I really don’t want to bore you…but I do need to note some other highlights of Greenbelt worship this year, if only so I've a reference point when I need it …
Sunday Eucharist: this is always a huge challenge…how do you include up to 20,000 people from right across the traditions, in one act of Communion?
If the worship is led by a particular denomination, other groups may complain (as ever, the cry seemed to be that it was “too Anglican”…though wonderful Bishop Nelson from Uganda is surely rather outside the mould of your conventional C of E cleric ;-) )…if there is lay presidency, this raises issues for others.

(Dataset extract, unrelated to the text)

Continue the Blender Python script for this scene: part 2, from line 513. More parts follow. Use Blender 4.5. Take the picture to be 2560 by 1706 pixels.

Altogether, creating something that works for everyone is quite a task – but one that Sanctus 1 rose to with creativity and zest.
For the last couple of years it hasn’t been possible for everyone to fit in one place, so the worship has been divided between the arena and mainstage areas. Last year I was at mainstage, where the “live” service was taking place but I felt far more connected and involved this time round, when I opted for the arena.
This was billed as being more “alternative” but in fact (unless I’m now so used to alt worship that it doesn’t strike me as such at all) there was only one part of the service when things diverged particularly…the mainstage congregation were singing something while in the arena we were shown a video loops on the big screen and invited to pray around it.
As in previous years, we were invited to gather in groups of around 20…friends and strangers together.
We gathered as a community by writing our names on strips of paper to link into a multicoloured chain…(which I got to keep – so I have a mini Greenbelt family to pray for when I can). As a community, we released our prayer balloon and watched it join the others, sailing off into the bluest of skies…
Later, when the Bishop prayed the prayer of consecration Serena stood in the centre of our circle holding up the bread and wine
We sang, we danced, we celebrated…and it was very good.
6 comments:
I was one of those who cried 'too Anglican' at communion (or should that be Eucharist ?!) - not because of the inevitable Anglicans doing the important parts (we're used to it) but because Ann Morissey assumed that we all use the creed in worship. Errr no, some of our forbears died for the right not to subscribe to creeds. It didn't detract from prayer balloons and the bread and wine, but it did jar and make me start thinking about just how big a proportion of speakers etc throughout the festival are Anglican and have little expectation of many of us having other ways of following Christ. Hey, we don't want lay presidency in ecumenical settings, but being allowed to do more than a reading or prayer would be a start.
Yeah...I picked that up in other quarters too. Ironically, I failed to notice the line at the time (suspect I was being blown away by the joy of a dancing toddler nearby...) - simply did not hear it, rather than thinking "Oh yes, of course we are..."
I'm sorry if it felt like an outpost of Anglican imperialism...and sorrier that it's, I suspect, almost unconscious for too many of us (though everyone I met seemed to be Baptist...so I didn't come home feeling i'd never been outside my denominational doors)Actually, I'd have been OK with lay presidency..GB is way beyond church...beyond denomination...It's simply and wonderfully family.
Ok, so probably we should both be preparing for tomorrow's worship just now, but if we can keep the GB vibe going just a bit longer....
I agree that much of GB should be lived and not analysed, it was good for me and I too was distracted by dancing toddlers during communion (were they everywhere ?!) I think the creed thing was just a moment that felt like 'ordinary' rather than heaven in ordinary. But I'm not losing sleep over it, I know that God loves Anglicans too.. ;)
PS I'm not a Baptist neither
lol
You are /so/ right Barbarah...
I'm sorted for the morning, but not a CLUE how to distill all the possibilites that GB presented into something that might touch my evening congregation.
Let's talk more sometime - and thank you for commenting.
Just for note, on the stage on sunday was an anglcan lay minister, an anglican bishop, a urc minister, a methodist minister, a practicing Roman Catholic and Ann (who i think is anglican). i think that's pretty ecumenical. None of the liturgy used was anglican and the nicean creed is not exclusively used by anglicans...
Thanks, ben...you're preaching to the converted in that I thought it was great in every way, and didn't notice any denominational bias...but hooray that I now have evidence to offer to those who tell me it was "too Anglican".